Engineering nickel catalysts with atomic-sulfur-stabilized thiolate adlayers for durable selectivity in hydrogenation of halonitrobenzenes

Abstract

The development of non-noble Ni catalysts for the selective hydrogenation of halonitrobenzenes offers an attractive and cost-effective industrial strategy for synthesizing functionalized anilines, yet complete and durable suppression of undesired hydrodehalogenation remains a significant challenge towards atom-efficient and environmentally benign processes. Herein, we report an effective strategy for engineering durable Ni catalysts that effectively suppress hydrodehalogenation during the hydrogenation of o-chloronitrobenzene (o-CNB), in which Ni catalytic sites are controllably chelated with atomic-sulfur-stabilized thiolate adlayers through thermally induced thiolate modification.
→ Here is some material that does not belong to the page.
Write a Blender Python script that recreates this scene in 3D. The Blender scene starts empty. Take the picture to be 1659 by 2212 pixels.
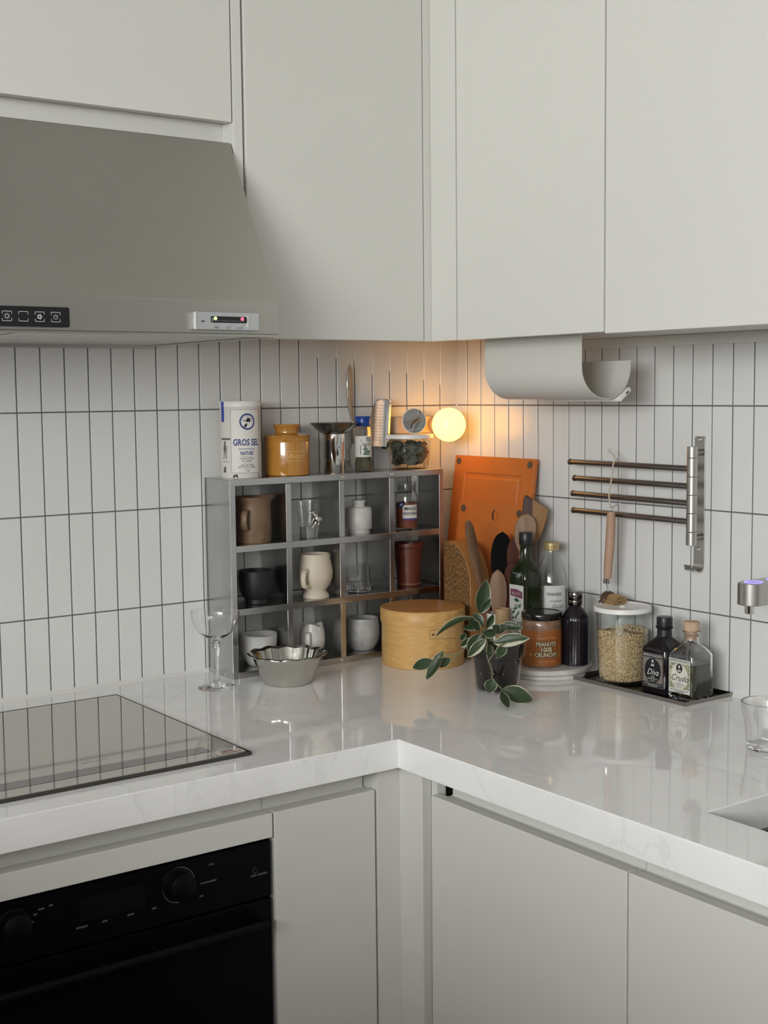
import bpy, bmesh, math, random
from math import pi, sin, cos, radians, sqrt, atan2
from mathutils import Matrix, Vector

random.seed(7)
scene = bpy.context.scene
COL = scene.collection
CT = 0.88          # height of the worktop above the floor; all z below are measured from the worktop

# ------------------------------------------------------------------ camera
cam_data = bpy.data.cameras.new('camera')
cam = bpy.data.objects.new('camera', cam_data)
COL.objects.link(cam)
yaw, pit, rol = 0.624930574, -0.0912246994, -0.0103812159
fw = Vector((sin(yaw)*cos(pit), cos(yaw)*cos(pit), sin(pit)))
rt0 = Vector((cos(yaw), -sin(yaw), 0)); up0 = rt0.cross(fw)
rt = rt0*cos(rol) + up0*sin(rol); up = -rt0*sin(rol) + up0*cos(rol)
cam.matrix_world = Matrix(((rt.x, up.x, -fw.x, -1.98171811), (rt.y, up.y, -fw.y, -2.44708276),
                           (rt.z, up.z, -fw.z, 0.58555322+CT), (0, 0, 0, 1)))
cam_data.sensor_fit = 'HORIZONTAL'; cam_data.sensor_width = 36.0
cam_data.lens = 36.0*2843.85/1659.0
cam_data.clip_start = 0.05
scene.camera = cam

# ------------------------------------------------------------------ world, window light, exposure
world = bpy.data.worlds.new('world'); scene.world = world
world.use_nodes = True
wbg = world.node_tree.nodes['Background']
wbg.inputs[0].default_value = (0.80, 0.88, 1.0, 1); wbg.inputs[1].default_value = 0.9

def area_light(name, loc, rot, sx, sy, power, col):
    l = bpy.data.lights.new(name, 'AREA'); l.shape = 'RECTANGLE'; l.size = sx; l.size_y = sy
    l.energy = power; l.color = col
    o = bpy.data.objects.new(name, l); COL.objects.link(o)
    o.location = loc; o.rotation_euler = rot
    return o
# daylight entering by the balcony window in the far side wall (x = -4.3)
area_light('window_daylight', (-4.27, -2.95, 1.87), (0, radians(-90), 0), 0.86, 2.3, 130.0, (0.978, 1.0, 0.995))

vs = scene.view_settings
vs.view_transform = 'Standard'; vs.look = 'None'; vs.exposure = 0.0; vs.gamma = 1.0
vs.use_curve_mapping = False
scene.cycles.max_bounces = 14; scene.cycles.transmission_bounces = 12
scene.cycles.glossy_bounces = 6; scene.cycles.diffuse_bounces = 5
scene.cycles.sample_clamp_indirect = 6.0
scene.cycles.blur_glossy = 0.6

# ------------------------------------------------------------------ materials
def srgb(r, g, b):
    f = lambda c: (c/255/12.92) if c/255 <= 0.04045 else ((c/255+0.055)/1.055)**2.4
    return (f(r), f(g), f(b), 1)
MATS = {}
def mat(name, col, rough=0.5, metal=0.0, spec=0.5, trans=0.0, ior=1.45, emit=None, estr=0.0, coat=0.0,
        noise=None, bump=None, alpha=1.0, sss=0.0):
    """noise=(scale, colour2, amount, stretch) ; bump=(scale, strength, stretch)"""
    if name in MATS: return MATS[name]
    m = bpy.data.materials.new(name); m.use_nodes = True
    nt = m.node_tree; b = nt.nodes['Principled BSDF']
    b.inputs['Base Color'].default_value = col
    b.inputs['Roughness'].default_value = rough
    b.inputs['Metallic'].default_value = metal
    b.inputs['Specular IOR Level'].default_value = spec
    b.inputs['Transmission Weight'].default_value = trans
    b.inputs['IOR'].default_value = ior
    b.inputs['Coat Weight'].default_value = coat
    b.inputs['Alpha'].default_value = alpha
    if emit:
        b.inputs['Emission Color'].default_value = emit; b.inputs['Emission Strength'].default_value = estr
    if noise or bump:
        tc = nt.nodes.new('ShaderNodeTexCoord')
    if noise:
        sc, c2, amt, st = noise
        mp = nt.nodes.new('ShaderNodeMapping'); mp.inputs['Scale'].default_value = st
        nt.links.new(tc.outputs['Object'], mp.inputs[0])
        n = nt.nodes.new('ShaderNodeTexNoise'); n.inputs['Scale'].default_value = sc
        n.inputs['Detail'].default_value = 6
        nt.links.new(mp.outputs[0], n.inputs['Vector'])
        r = nt.nodes.new('ShaderNodeValToRGB')
        r.color_ramp.elements[0].position = 0.5-amt; r.color_ramp.elements[1].position = 0.5+amt
        r.color_ramp.elements[0].color = col; r.color_ramp.elements[1].color = c2
        nt.links.new(n.outputs['Fac'], r.inputs[0]); nt.links.new(r.outputs[0], b.inputs['Base Color'])
    if bump:
        sc, s, st = bump
        mp = nt.nodes.new('ShaderNodeMapping'); mp.inputs['Scale'].default_value = st
        nt.links.new(tc.outputs['Object'], mp.inputs[0])
        n = nt.nodes.new('ShaderNodeTexNoise'); n.inputs['Scale'].default_value = sc
        n.inputs['Detail'].default_value = 4
        nt.links.new(mp.outputs[0], n.inputs['Vector'])
        bp = nt.nodes.new('ShaderNodeBump'); bp.inputs['Strength'].default_value = s
        bp.inputs['Distance'].default_value = 0.002
        nt.links.new(n.outputs['Fac'], bp.inputs['Height']); nt.links.new(bp.outputs[0], b.inputs['Normal'])
    MATS[name] = m
    return m

def wood(name, c1, c2, scale, st, rough=0.5, dist=6.0, bands=False, spec=0.3):
    if name in MATS: return MATS[name]
    m = bpy.data.materials.new(name); m.use_nodes = True
    nt = m.node_tree; b = nt.nodes['Principled BSDF']; b.inputs['Roughness'].default_value = rough
    b.inputs['Specular IOR Level'].default_value = spec
    tc = nt.nodes.new('ShaderNodeTexCoord'); mp = nt.nodes.new('ShaderNodeMapping')
    mp.inputs['Scale'].default_value = st
    nt.links.new(tc.outputs['Object'], mp.inputs[0])
    w = nt.nodes.new('ShaderNodeTexWave'); w.wave_type = 'RINGS' if bands else 'BANDS'
    w.inputs['Scale'].default_value = scale; w.inputs['Distortion'].default_value = dist
    w.inputs['Detail'].default_value = 3; w.inputs['Detail Scale'].default_value = 1.5
    nt.links.new(mp.outputs[0], w.inputs['Vector'])
    r = nt.nodes.new('ShaderNodeValToRGB')
    r.color_ramp.elements[0].color = c1; r.color_ramp.elements[1].color = c2
    nt.links.new(w.outputs['Fac'], r.inputs[0]); nt.links.new(r.outputs[0], b.inputs['Base Color'])
    MATS[name] = m
    return m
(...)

The optimized catalyst demonstrates exceptional durability, maintaining >99.9% yield of o-chloroaniline (o-CAN) over prolonged reaction times and surviving over 12 recycling tests. Combined characterization and simulations reveal that both steric and electronic effects are introduced to boost the catalytic performance, selectively inhibiting flat-lying o-CNB adsorption while atomic sulfur plays a crucial role in stabilizing the thiolate adlayers. This work establishes a general paradigm for designing durable, highly selective catalysts with enhanced sustainability and potential for green chemical synthesis.